Washington has ignored climate change and we have to change that

More stories from Ryan Huling



Renewable Energy pioneer and former president Jimmy Carter

If I am being honest with myself, climate change has been on my list of worries for the past few years, but I have done little to nothing to lessen my own carbon emissions. I still use plenty of electricity, drive a car to work and don’t follow a sustainable diet.

But climate change scares me more than almost anything on this planet.

This past Monday, I had the privilege to hear UW-Madison Professor Jonathan Patz speak about climate change on campus, and the statistics he threw around were terrifying. Much of his information is located in this article, but I didn’t fit his whole presentation in there.

Statistics like the fact that heavy rainfall causes immense spikes in E. Coli and diarrhea. Or if we continue to burn fossil fuels the way we do now, the global temperature average will raise 7 degrees Celsius in less than a century.

In case Patz presentation wasn’t enough, Hasan Minhaj’s “Patriot Act” on Netflix has a whole episode dedicated to the threat of fossil fuels.

Scary, right? It makes me want to make changes in my everyday life, even if it will barely make an impact. I may be scratching at a concrete wall, but it’s the best I can do. Maybe I can start carpooling or biking to more places or using less electricity. Anything that reduces my carbon footprint.

My carbon footprint, however, isn’t the one causing the most damage. You, the reader, and I aren’t the reason the ice caps are melting — not individually, anyway. The climate’s biggest threat sits in Washington, D.C.

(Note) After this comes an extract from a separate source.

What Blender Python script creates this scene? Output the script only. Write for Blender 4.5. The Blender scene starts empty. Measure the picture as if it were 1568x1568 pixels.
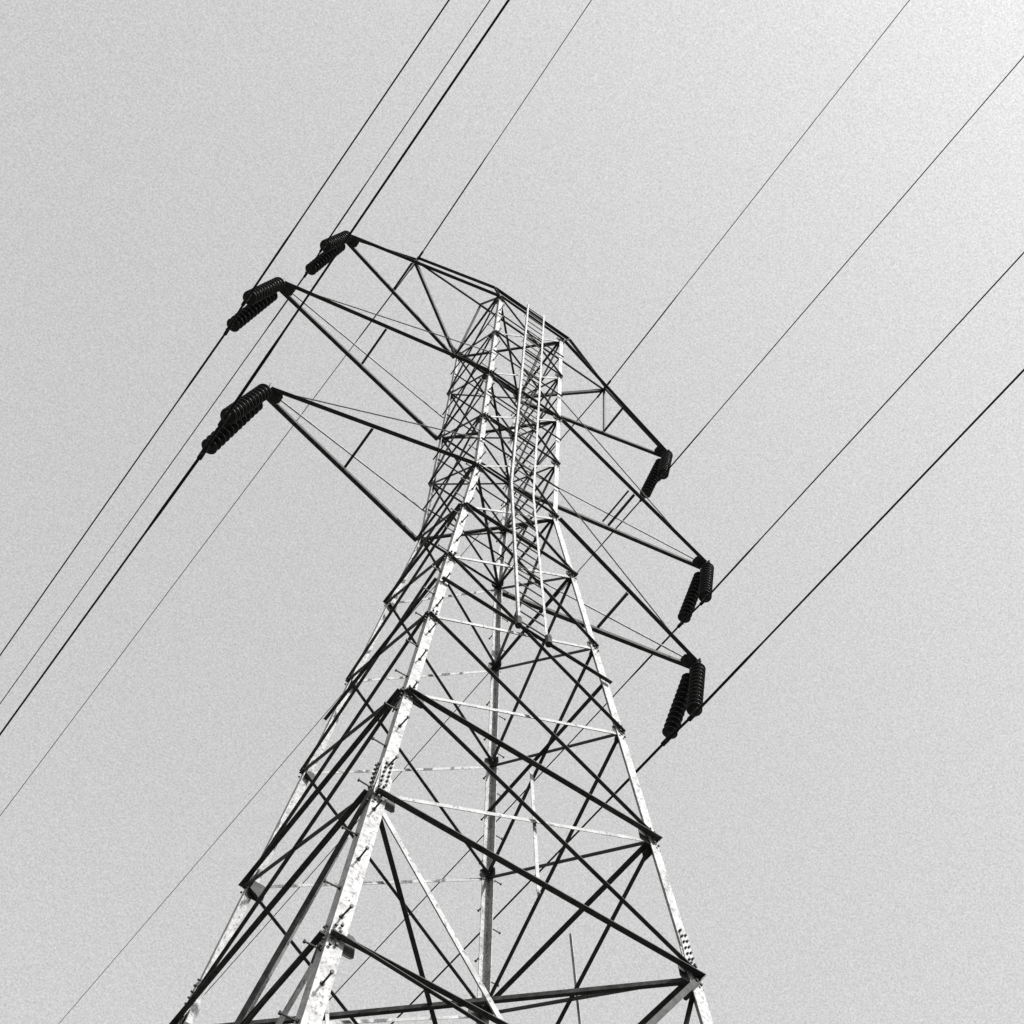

While the U.S. population dwarfs that of the world’s, we still emit almost a third of the excess carbon dioxide that is heating the world. The United States is the No. 1 oil producer in the world. Even with the amount of renewable energy the United States utilizes, the burning of fossil fuels makes it completely irrelevant.

In the 70s, President Jimmy Carter tried his hardest to make sure the United States would put itself on the pathway to a renewable future. He increased funding for the National Renewable Energy Laboratory, established the Solar Energy Research Institute and put solar panels on the White House. In one term, the man took leaps to make the United States a country of clean energy.

Presidents after Carter, however, had other plans.

Reagan got rid of Carter’s solar panels, both the Bushes were men built on oil and now Trump’s administration is full of men happy to see the liquid gold flow.

I won’t detail all the names, but many of the men in the Department of the Interior — the department that is supposed to “protect, serve, and celebrate our nation’s great outdoors” — are oil promoters and funders. The Secretary of the Interior, Ryan Zinke, is especially passionate about the drilling and burning of oil.

The real problem is in the administrations that have occupied Washington for decades. Their negligence to the global climate crisis could leave young people to deal with the destructive consequences. It will take protests, activism and personal drive to save what little wilderness we have left.